Please help. I'm not sure if I'm following it correctly but here's what I've got so far:
Formula: S(infinity)=a1/1-r
where,
S(infinity)=12
a1=3(a2+a3+a4+..an)
And that's about it. I don't know what to do afterwards. :(
Answer by Theo(13342) About Me  (Show Source):
You can put this solution on YOUR website!
this one's a bear, but i think i have it.
you are given that:
sum of an infinite series is 12.
each term in the series is equal to 3 times the sum of the infinite series starting with the term that comes after it.

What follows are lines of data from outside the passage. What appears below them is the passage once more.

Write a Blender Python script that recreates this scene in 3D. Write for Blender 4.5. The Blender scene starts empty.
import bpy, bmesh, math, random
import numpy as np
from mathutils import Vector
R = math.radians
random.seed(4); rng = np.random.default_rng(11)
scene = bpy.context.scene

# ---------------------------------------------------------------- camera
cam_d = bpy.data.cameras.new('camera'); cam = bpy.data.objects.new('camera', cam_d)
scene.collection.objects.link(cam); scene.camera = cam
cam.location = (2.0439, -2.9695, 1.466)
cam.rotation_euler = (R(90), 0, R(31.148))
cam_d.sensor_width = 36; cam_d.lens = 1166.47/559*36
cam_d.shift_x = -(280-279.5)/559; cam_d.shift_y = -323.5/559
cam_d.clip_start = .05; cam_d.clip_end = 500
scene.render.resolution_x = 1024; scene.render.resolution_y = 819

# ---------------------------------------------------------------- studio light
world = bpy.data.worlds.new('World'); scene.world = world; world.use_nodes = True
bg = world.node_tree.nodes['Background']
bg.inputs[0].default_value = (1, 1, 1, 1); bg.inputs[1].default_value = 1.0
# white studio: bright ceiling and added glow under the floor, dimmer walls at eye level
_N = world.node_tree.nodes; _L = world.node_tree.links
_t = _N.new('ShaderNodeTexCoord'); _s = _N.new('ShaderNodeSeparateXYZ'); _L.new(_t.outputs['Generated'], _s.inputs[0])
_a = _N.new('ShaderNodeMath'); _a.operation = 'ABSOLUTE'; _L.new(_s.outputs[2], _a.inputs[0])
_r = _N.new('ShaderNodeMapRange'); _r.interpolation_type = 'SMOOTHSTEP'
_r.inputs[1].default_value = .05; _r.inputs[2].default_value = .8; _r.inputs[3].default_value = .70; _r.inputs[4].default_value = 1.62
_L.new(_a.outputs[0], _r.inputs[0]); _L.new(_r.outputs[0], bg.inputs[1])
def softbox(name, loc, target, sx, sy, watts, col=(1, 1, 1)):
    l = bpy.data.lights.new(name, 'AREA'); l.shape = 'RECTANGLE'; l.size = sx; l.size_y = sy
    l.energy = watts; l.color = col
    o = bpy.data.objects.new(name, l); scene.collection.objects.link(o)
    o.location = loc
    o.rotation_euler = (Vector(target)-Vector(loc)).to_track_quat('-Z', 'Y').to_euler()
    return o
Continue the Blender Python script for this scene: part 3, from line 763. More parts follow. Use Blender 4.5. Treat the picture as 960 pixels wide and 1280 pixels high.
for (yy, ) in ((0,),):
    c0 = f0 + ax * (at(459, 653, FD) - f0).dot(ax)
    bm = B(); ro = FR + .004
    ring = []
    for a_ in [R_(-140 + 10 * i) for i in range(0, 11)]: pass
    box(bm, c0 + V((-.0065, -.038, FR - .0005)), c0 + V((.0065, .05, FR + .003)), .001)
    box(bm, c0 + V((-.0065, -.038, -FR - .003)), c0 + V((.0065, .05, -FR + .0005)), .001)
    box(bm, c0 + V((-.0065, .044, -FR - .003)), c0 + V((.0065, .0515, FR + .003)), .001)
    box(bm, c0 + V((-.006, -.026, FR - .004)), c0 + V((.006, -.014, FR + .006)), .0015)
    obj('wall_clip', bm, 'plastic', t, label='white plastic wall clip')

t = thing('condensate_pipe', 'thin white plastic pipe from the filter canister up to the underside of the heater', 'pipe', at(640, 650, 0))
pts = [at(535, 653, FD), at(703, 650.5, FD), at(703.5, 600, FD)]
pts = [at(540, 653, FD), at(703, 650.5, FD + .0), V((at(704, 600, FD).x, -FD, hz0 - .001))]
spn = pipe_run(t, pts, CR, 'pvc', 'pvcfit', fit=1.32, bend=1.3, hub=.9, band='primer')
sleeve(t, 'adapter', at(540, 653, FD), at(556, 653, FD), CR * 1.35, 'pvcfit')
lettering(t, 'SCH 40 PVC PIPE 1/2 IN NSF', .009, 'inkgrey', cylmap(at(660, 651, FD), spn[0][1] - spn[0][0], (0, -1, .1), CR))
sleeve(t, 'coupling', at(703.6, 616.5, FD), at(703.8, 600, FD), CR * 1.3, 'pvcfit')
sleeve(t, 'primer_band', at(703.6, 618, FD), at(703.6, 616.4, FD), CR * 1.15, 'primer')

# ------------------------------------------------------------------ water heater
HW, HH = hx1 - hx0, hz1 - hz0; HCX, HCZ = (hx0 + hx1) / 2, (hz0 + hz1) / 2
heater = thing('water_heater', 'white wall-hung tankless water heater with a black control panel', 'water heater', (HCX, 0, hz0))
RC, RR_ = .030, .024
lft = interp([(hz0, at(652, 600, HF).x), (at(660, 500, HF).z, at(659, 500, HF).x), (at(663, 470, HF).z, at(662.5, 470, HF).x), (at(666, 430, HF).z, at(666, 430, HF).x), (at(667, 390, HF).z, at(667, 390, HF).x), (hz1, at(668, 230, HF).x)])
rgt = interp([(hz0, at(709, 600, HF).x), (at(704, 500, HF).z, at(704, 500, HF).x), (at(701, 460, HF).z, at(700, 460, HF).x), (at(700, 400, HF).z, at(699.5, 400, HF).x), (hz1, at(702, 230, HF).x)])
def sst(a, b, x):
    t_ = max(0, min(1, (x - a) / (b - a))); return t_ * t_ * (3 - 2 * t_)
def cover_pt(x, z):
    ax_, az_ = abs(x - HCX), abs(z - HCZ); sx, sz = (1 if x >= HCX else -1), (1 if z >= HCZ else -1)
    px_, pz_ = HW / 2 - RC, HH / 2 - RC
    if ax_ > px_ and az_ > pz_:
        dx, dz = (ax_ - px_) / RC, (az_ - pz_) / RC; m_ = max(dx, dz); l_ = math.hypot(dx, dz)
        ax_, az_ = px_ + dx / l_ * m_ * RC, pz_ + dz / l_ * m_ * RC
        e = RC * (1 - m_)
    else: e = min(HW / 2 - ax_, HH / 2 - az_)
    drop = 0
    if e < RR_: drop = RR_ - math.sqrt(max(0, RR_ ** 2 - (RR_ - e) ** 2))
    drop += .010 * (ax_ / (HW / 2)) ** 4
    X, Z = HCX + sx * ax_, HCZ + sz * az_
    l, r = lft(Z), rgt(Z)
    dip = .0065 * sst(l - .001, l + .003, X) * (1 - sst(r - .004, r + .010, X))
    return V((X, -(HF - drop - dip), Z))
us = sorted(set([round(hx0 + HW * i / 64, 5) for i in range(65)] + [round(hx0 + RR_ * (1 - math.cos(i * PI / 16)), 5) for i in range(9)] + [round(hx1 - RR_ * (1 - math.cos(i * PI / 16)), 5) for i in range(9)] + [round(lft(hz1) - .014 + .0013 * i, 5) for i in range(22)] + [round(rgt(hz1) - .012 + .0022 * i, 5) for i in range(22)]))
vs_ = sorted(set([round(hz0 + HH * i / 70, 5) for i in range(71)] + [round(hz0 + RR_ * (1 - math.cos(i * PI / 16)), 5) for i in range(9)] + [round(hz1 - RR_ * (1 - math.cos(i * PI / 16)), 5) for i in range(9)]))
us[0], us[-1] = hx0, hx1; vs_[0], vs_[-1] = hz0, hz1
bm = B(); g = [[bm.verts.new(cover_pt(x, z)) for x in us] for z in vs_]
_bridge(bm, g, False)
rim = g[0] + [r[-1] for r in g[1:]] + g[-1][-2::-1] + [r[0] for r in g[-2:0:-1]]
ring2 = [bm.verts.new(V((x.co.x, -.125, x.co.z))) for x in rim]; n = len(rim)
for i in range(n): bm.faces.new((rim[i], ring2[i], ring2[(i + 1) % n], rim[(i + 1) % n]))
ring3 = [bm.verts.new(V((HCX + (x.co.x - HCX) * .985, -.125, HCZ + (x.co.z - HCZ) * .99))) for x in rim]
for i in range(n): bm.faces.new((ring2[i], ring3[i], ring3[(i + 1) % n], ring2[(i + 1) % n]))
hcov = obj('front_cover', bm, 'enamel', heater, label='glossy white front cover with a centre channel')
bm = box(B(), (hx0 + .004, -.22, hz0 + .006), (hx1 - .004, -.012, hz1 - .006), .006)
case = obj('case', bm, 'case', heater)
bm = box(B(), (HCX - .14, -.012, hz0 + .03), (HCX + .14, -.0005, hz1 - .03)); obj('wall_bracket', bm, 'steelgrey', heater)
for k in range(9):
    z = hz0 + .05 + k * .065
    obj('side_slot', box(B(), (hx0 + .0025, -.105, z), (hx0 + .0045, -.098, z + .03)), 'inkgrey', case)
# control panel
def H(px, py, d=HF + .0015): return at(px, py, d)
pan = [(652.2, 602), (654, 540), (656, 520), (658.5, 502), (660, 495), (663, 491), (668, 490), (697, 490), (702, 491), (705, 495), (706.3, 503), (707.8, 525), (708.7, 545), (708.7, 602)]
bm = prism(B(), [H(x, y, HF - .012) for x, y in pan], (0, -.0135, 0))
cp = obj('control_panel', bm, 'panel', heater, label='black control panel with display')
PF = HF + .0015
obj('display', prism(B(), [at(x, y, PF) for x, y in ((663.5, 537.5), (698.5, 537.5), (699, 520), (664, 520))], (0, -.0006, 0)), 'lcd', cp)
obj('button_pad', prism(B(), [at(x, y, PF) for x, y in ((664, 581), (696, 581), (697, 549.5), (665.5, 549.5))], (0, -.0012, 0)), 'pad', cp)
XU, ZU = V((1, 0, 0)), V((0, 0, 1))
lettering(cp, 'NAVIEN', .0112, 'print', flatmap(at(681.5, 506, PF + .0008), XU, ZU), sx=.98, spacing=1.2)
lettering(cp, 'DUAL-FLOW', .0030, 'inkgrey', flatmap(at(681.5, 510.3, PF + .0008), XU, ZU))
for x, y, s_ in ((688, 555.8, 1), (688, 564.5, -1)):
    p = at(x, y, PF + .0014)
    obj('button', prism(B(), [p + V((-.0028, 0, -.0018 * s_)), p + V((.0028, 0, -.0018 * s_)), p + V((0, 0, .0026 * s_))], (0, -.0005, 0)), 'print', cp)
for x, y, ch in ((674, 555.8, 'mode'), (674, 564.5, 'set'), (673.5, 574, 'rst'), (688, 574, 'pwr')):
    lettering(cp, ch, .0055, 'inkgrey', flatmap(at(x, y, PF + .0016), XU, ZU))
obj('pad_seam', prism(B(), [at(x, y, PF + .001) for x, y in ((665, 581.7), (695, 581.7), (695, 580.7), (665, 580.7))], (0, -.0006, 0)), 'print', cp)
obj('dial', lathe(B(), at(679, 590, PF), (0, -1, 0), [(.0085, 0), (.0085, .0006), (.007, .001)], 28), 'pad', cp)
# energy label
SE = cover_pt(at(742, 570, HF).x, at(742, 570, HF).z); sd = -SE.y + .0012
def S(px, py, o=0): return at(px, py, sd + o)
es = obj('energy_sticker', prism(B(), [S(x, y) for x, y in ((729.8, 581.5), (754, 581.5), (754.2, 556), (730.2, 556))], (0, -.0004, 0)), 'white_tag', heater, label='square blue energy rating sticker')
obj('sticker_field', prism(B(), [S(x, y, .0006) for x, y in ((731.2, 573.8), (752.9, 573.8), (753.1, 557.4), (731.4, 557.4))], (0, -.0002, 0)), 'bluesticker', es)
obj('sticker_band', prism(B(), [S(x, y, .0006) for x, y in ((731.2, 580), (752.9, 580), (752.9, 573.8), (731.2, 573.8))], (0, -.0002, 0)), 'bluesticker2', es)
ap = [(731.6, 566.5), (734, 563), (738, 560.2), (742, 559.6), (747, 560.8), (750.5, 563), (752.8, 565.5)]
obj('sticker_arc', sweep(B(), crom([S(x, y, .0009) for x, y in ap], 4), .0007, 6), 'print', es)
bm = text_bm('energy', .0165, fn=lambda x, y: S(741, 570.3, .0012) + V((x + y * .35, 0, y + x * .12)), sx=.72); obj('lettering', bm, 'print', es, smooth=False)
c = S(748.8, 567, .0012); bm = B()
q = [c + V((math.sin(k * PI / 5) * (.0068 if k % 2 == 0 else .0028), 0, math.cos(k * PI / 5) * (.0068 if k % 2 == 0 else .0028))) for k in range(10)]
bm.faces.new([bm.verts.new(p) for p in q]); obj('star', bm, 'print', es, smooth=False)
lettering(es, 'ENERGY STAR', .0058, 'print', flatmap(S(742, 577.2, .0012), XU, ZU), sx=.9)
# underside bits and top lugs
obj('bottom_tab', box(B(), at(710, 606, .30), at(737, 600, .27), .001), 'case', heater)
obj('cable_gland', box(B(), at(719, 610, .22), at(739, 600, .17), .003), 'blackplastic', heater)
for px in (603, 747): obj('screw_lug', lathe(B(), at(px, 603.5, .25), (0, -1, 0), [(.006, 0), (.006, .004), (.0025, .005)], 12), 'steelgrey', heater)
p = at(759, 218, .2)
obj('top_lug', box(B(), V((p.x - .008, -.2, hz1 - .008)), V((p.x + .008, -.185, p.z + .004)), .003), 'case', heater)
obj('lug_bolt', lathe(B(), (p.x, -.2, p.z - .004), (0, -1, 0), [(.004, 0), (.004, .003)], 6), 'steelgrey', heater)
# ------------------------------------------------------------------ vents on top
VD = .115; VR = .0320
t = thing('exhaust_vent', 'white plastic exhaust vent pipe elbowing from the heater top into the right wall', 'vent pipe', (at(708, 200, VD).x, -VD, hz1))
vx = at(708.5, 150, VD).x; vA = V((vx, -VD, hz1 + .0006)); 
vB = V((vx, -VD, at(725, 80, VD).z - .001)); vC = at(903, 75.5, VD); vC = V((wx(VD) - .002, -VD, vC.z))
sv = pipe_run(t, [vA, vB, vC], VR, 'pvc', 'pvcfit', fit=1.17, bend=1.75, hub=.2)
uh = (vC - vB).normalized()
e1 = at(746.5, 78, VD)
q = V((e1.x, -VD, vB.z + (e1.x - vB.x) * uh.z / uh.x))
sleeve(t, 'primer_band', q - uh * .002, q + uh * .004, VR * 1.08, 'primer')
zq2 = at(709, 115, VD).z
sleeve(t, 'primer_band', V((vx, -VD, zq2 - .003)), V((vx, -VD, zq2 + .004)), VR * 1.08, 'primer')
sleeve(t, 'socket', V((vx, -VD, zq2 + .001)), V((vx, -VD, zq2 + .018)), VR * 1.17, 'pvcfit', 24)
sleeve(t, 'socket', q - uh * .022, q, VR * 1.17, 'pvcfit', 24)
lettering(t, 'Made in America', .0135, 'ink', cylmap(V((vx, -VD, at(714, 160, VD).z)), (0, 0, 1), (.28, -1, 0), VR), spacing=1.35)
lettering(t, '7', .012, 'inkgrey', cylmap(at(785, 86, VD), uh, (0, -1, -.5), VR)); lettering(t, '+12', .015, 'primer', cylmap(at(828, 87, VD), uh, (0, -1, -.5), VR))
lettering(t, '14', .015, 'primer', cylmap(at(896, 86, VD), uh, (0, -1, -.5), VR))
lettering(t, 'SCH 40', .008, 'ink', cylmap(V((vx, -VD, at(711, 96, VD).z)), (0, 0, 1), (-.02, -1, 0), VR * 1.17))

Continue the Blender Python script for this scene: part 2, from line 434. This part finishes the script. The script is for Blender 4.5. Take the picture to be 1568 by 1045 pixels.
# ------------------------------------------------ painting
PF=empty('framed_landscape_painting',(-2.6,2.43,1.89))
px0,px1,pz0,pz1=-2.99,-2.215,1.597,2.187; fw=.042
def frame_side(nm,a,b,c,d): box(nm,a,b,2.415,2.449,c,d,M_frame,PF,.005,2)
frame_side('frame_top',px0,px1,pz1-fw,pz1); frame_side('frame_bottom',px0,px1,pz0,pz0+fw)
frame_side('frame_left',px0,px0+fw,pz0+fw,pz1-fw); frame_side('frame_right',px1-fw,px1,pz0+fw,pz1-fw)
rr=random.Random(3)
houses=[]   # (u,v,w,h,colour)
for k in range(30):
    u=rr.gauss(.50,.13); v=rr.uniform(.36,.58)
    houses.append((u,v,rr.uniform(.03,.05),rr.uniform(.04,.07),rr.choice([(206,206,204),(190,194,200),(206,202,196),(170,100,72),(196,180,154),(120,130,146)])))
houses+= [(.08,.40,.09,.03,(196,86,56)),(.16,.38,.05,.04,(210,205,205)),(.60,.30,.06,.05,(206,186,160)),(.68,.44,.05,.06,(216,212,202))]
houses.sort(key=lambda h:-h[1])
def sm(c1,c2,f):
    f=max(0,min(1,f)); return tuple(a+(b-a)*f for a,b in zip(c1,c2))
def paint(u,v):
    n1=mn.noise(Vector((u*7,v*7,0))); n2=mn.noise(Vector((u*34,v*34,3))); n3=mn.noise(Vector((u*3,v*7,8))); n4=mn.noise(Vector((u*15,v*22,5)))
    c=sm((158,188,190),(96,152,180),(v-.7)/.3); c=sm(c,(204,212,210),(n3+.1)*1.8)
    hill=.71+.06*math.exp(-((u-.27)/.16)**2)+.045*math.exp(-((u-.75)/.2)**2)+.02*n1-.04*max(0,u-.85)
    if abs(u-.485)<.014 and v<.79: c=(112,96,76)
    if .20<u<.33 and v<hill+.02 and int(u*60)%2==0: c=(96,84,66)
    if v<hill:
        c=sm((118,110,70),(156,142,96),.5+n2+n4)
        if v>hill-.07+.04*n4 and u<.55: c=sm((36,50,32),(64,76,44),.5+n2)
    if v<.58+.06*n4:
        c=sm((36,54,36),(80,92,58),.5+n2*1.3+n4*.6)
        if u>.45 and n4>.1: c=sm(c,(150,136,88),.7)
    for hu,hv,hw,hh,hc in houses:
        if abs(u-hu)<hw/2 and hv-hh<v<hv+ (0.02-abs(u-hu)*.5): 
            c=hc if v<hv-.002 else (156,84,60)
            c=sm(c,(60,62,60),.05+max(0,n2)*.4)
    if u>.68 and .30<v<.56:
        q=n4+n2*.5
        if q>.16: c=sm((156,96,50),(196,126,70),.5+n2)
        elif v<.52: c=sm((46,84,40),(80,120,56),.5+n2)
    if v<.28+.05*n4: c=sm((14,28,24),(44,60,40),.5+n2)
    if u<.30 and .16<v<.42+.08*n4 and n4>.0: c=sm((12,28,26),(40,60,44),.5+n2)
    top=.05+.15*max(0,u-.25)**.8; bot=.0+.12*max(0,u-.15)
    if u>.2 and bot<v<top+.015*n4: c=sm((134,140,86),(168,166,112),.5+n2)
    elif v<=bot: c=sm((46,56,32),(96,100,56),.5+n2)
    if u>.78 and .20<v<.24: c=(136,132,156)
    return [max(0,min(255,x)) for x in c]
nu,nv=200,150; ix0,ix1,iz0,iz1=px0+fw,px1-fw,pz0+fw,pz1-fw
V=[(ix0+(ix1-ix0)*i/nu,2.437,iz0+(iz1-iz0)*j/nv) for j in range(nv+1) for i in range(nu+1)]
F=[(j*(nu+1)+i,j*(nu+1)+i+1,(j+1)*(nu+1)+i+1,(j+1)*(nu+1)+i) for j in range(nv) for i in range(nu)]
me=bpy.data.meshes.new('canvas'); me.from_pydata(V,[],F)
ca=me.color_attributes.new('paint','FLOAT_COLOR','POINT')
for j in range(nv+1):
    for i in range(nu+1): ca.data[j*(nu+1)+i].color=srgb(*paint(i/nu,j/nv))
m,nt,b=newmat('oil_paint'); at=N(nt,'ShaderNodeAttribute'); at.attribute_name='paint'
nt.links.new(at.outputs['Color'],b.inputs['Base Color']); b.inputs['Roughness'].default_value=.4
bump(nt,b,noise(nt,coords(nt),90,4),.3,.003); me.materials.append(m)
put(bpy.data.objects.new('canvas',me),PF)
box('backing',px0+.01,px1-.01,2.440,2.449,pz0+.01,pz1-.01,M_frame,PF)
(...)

we'll let your series be represented by:
a1, a2, a3, a4, .................................a[infinity].
the sum of the series starting with a1 is equal to:
a1/(1-r) = 12
the sum of the series starting with a2 is equal to:
a2/(1-r)
since the sum of the infinite series starting with a1 is equal to (the sum of the infinite series starting with a2 plus a1), then we can derive the formula of:
a2/(1-r) + a1 = 12
we now have:
a1/(1-r) = 12 (equation 1)
and we have:
a2/(1-r) + a1 = 12 (equation 2)
we also know that each term in the series is equal to 3 times the sum of the infinite series starting with the next term in the series.
this means that:
a1 = 3 * (a2/(1-r)
we can substitute for a1 in equation 2 to get:
a2/(1-r) + 3a2/(1-r) = 12 (equation 4)
we now have:
a1/(1-r) = 12 (equation 1)
a2/(1-r) + 3a2/(1-r) = 12 (equation 4)
since they are both equal to 12, we can make the expressions on the left side of equation 1 and equation 4 equal to each other to get:
a1/(1-r) = a2/(1-r) + 3a2/(1-4)
if we multiply both sides of this equation by (1-r), we get:
a1 = a2 + 3a2 which becomes:
a1 = 4a2
if we solve this equation for a2, then we get:
a2 = (1/4) * a1
this means that our common ratio is equal to (1/4).
if our common ratio is equal to (1/4), then the equation of:
a1/(1-r) = 12 becomes:
a1/(1 - (1/4)) = 12 which becomes:
a1/(3/4) = 12 which becomes:
a1 = (3/4) * 12 which becomes:
a1 = 9
we now have:
a1 = 9
r = (1/4)
because a2 = a1*r, we can derive a2 to get:
a2 = (9/4)
we can derive the infinite sum starting with (9/4) by using the formula:
(9/4)/ ( 1-r) = S
since r = (1/4), this formula becomes:
(9/4) / (3/4) = S
Solving this formulas for S gets us:
S = 3
the infinite sum of the geometric series starting with a2 is equal to 3.
a1 should be equal to 3 times this and it is.
we have:
a1 = 9
r = (1/4)
the question is:
what is the first term of the sequence?
the answer is:
the first term of the sequence is 9.